Pode-se sonhar com a erradicação da miséria? Sim. Desde a década de 1990, quando houve um boom de ONGs no país, milhares de organizações foram a campo para sanar as dívidas do Estado negligente com as mazelas sociais brasileiras. Nem sempre em brancas nuvens, é verdade: comumente as organizações não governamentais são alvo de críticas ferrenhas e de auditorias severas. Mas raro quem lhes negue a importância.
Graças às ONGs, os governos encontraram mediados na sociedade civil para enfrentar as feridas nacionais que não são poucas. Para estudar essa contribuição, surgiu o Instituto de Administração para o Terceiro Setor Luiz Carlos Merege (Iats), que leva o nome de um dos maiores estudiosos do assunto.
A coordenadora do centro de pesquisa, a cientista social Márcia Moussallem, ligada à Universidade Católica de São Paulo, conversou com a Gazeta do Povo sobre os programas do governo Dilma para os que vivem em pobreza extrema. E aponta novas palavras de ordem: responsabilidade compartilhada e empoderamento. Não se combate a miséria sem soma de esforços, inclusive dos que estão sujeitos à mendicância. Confira.
Qual o papel do terceiro do setor nesses tempos de Brasil sem Miséria, novo programa do governo Dilma Rousseff?
Historicamente, o Estado brasileiro sempre esteve muito ausente das questões sociais. A participação da sociedade civil na arena pública teve a sua marca principal no inicio da década de 1990, com o crescente número de associações atuando em diferentes áreas. Neste universo do chamado terceiro setor, observamos um número expressivo de organizações que atuam diretamente com o público, como idosos, famílias, moradores de rua, criança e adolescente, etc. Tais organizações, pela sua própria estrutura e característica específica, conseguem estar onde o Estado não consegue atuar. Neste sentido, o terceiro setor consegue desenvolver projetos sociais específicos para um determinado público de maneira mais direta.

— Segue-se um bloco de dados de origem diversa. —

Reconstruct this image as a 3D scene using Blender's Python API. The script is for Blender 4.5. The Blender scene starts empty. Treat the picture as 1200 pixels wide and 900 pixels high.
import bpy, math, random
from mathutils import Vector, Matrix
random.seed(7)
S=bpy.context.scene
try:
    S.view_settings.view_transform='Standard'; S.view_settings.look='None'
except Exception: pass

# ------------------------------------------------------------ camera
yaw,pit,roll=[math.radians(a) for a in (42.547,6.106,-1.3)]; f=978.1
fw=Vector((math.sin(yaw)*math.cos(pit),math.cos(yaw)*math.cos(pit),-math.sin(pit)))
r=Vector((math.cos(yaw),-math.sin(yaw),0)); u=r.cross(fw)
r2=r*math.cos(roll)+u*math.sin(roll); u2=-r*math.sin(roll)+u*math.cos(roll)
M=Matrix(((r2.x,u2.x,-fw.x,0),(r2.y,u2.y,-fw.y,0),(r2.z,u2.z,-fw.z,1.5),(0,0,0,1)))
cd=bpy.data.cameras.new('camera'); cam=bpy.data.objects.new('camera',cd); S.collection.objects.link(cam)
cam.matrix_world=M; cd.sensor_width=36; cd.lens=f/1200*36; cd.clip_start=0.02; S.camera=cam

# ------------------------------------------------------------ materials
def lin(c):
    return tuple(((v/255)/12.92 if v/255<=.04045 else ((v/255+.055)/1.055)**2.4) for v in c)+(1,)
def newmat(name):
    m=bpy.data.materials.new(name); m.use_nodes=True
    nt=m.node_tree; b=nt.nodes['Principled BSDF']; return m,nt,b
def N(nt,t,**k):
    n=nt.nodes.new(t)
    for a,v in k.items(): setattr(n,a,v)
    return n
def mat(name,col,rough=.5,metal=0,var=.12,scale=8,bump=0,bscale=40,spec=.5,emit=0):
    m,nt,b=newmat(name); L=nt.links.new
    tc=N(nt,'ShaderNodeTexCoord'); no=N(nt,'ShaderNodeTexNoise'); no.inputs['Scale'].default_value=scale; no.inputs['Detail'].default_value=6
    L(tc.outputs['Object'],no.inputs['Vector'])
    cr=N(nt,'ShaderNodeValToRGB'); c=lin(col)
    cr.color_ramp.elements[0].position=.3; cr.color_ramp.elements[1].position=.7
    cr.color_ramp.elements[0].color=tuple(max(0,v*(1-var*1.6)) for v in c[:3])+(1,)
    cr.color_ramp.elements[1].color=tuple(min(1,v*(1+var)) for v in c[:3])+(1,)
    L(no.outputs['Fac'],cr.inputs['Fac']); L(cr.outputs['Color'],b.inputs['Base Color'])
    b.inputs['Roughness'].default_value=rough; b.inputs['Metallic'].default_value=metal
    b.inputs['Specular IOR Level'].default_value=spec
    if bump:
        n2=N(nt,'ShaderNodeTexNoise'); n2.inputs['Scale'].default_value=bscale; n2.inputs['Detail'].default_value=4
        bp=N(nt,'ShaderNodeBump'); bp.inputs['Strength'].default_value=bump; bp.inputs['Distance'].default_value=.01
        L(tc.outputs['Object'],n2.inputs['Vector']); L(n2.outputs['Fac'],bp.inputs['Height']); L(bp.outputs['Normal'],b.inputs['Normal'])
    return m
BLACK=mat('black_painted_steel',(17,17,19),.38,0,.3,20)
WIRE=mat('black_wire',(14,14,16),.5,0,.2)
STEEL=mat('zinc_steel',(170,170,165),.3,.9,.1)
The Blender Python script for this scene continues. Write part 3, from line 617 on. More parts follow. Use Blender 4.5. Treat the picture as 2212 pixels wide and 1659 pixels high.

Apesar da famosa Campanha do Betinho e do Fome Zero que redimensionaram a ideia de assistencialismo as prevenções contra os programas que "não ensinam a pescar" ainda são alvos de críticas. Como escapar dessa cilada?
No universo heterogêneo das organizações do terceiro setor encontramos ações com o foco somente na filantropia, como também ações e projetos de cidadania e empoderamento. Existem algumas organizações no Brasil que têm atuado em parceria com o poder público para desenvolver projetos de qualificação profissional. Um exemplo são as entidades que atuam com a população de rua conveniadas com a Secretaria de Assistência Social de São Paulo. A parceria entre o poder público e organizações tem sido um importante caminho para o desenvolvimento de projetos mais eficientes e eficazes para esta população.
Fala-se na necessidade de uma "responsabilidade compartilhada", na qual tanto poder público quanto a iniciativa privada e o terceiro setor possam atender em parceria a população de baixa renda. Essa parceria já pode ser observada?
A partir da década de 1980, e mais precisamente no final década de 1990, observamos mudanças relevantes do papel do Estado frente ao agravamento das questões sociais e os processos de globalização. Presenciamos hoje um novo modelo de gestão social. Modelo este que podemos chamar de "gestão compartilhada" ou "gestão intersetorial". Este é o caminho mais efetivo nesta nova conjuntura, ou seja cada setor atuando como parceiros em questões de interesse público. Todos têm a sua importância e responsabilidade. No Brasil verificamos cada vez mais este modelo.
Dá para sonhar com 100% de erradicação de miséria, como promete o programa governamental?
A atuação mais efetiva do governo em parceria com os demais setores pode ser um caminho para mudarmos esse cenário de pobreza extrema no Brasil. Mas, somente com um duro investimento na educação e na saúde da população podemos construir um novo Brasil.